Friday, August 19, 2022 5:28:34 PM

Post# of 345756
14A proxy filed. This is new:

Proposal No. 4:
Approval Of Amendment To Our Restated Certificate Of Incorporation To Limit The Liability Of Certain Officers

The Board has unanimously adopted a resolution to amend our Restated Certificate of Incorporation (“Charter”), subject to stockholder approval, to provide for the elimination or limitation of monetary liability of specified executive officers of the Company for breach of the duty of care. Article VI of our Charter currently provides for the Company to limit the monetary liability of directors in certain circumstances pursuant to and consistent with Section 102(b)(7) of the General Corporation Laws of Delaware (“DCGL”). Effective August 1, 2022, Section 102(b)(7) of the DCGL was amended to permit a corporation’s certificate of incorporation to include a provision eliminating or limiting monetary liability for certain senior corporate officers for breach of the fiduciary duty.

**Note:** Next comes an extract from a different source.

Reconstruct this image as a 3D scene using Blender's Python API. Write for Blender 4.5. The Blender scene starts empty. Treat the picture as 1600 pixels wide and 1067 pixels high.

If the stockholders approve this Proposal at the Annual Meeting, the Company will file a Certificate of Amendment of Restated Certificate of Incorporation (the “Amendment”) in the form attached hereto as Appendix A.

Purpose and Possible Effects of the Proposed Amendment

The Board desires to amend its Charter to maintain provisions consistent with the governing statutes contained in the DCGL and believes that amending its Charter to add the authorized liability protection for certain officers, consistent with the protection in the Charter currently afforded its directors, is necessary in order to continue to attract and retain experienced and qualified officers.

The proposed Amendment would allow for the exculpation of certain officers only in connection with direct claims brought by stockholders, including class actions, but would not eliminate officers’ monetary liability for breach of fiduciary duty claims brought by the corporation itself or for derivative claims brought by stockholders in the name of the corporation. As is currently the case with directors under our Charter, the Amendments would not limit the liability of officers for: any breach of the duty of loyalty to the corporation or its stockholders, any acts or omissions not in good faith or which involve intentional misconduct or a knowing violation of the law, and any transaction from which the officer derived an improper personal benefit.

Vote Required

Approval of the Amendment the affirmative vote of the holders of a majority of the voting power of the shares of our outstanding stock entitled to vote on this Proposal, voting together as a single class. Abstentions and broker non-votes will have the same effect as votes “AGAINST” this Proposal.

Recommendation of the Board of Directors

THE BOARD UNANIMOUSLY RECOMMENDS A VOTE FOR THE APPROVAL OF THE AMENDMENT.